Noma, a three-Michelin star restaurant in Copenhagen that has claimed the title of "World's Best Restaurant" five times, announced that it will close its doors in 2024, pivoting to an e-commerce model and the occasional pop-up event. Founder and head chef René Redzepi told The New York Times it is time for high-end restaurateurs to "completely rethink the industry" citing the intensive and oft-times abusive work culture abounding in professional kitchens.

Eat Your Heart Out

As of July 2022, diners at Noma could expect to spend somewhere between $420 and $700 on a meal, depending on whether they would like wine. The restaurant has also been subject to unflattering media coverage of how it treats its staff, who kept diners' plates sparsely topped up with locally foraged ingredients – someone had to find all those ants. Having previously relied on a crop of up to 30 unpaid interns (out of 100 total staff, per the Times) Noma began paying its interns in October, which added around $50,000 to its monthly costs.

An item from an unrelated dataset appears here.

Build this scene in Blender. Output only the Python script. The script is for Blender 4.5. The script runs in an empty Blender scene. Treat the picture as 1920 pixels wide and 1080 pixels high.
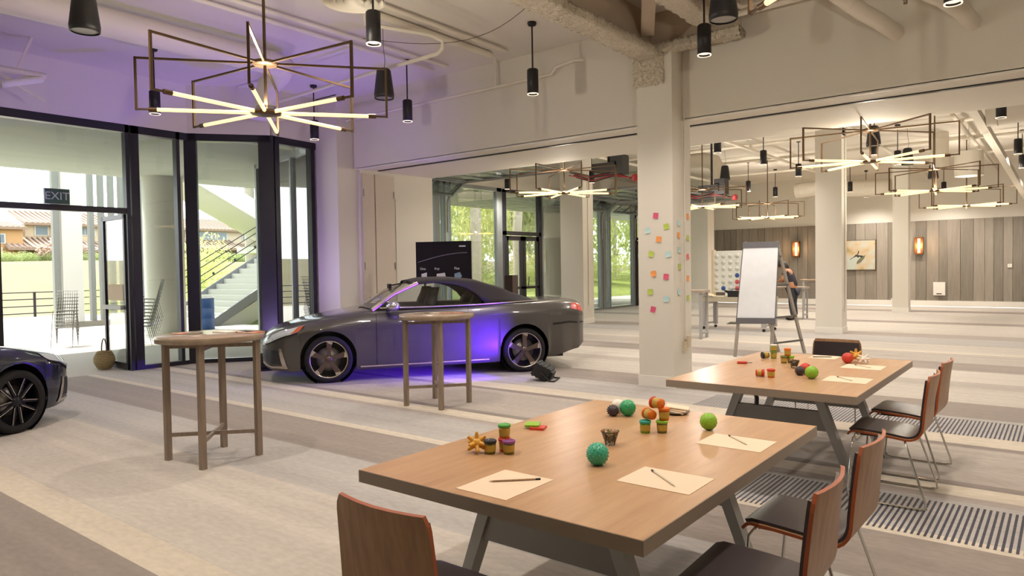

Redzepi denied that the added strain of paying interns had prompted his decision to shut the restaurant. Still, he did say the modern fine-dining business is unsustainable both "financially and emotionally." In that sense, Noma may have a little something in common with a restaurant known not for buttermilk and scoby but for Quarter Pounders with cheese. Like Redzepi, the boss at McDonald's also believes his food empire needs fixing:

  • McDonald's CEO Chris Kempczinski told employees on Friday to expect corporate job cuts and reorganization as the brand focuses on opening even more restaurant locations. He insisted this wasn't because the company is cutting costs, but rather retooling its current structure, which he described as "outdated and self-limiting."
  • Much like Noma's sudden intern expenditures, McDonald's and its fast-food brethren could soon face a reckoning on the cost of labor in the US as 26 states are hiking their minimum wage -- plus a court case in California could set the state's minimum wage for fast-food workers as high as $22 per hour.

Gour-mate: As Redzepi bids his interns farewell, a new fine-dining champion has emerged in the form of 34-year-old Eric Finkelstein, who broke the Guinness World Record for most Michelin-starred restaurants visited within 24 hours, as chronicled in a Washington Post feature. Finkelstein used a finely tuned spreadsheet plus a string of witnesses to visit 18 New York eateries, where he spent a total of $494 before tax and tips. That averages out to $27.40 per stop -- no dollar menu to be sure but it's still a rounding error at Noma.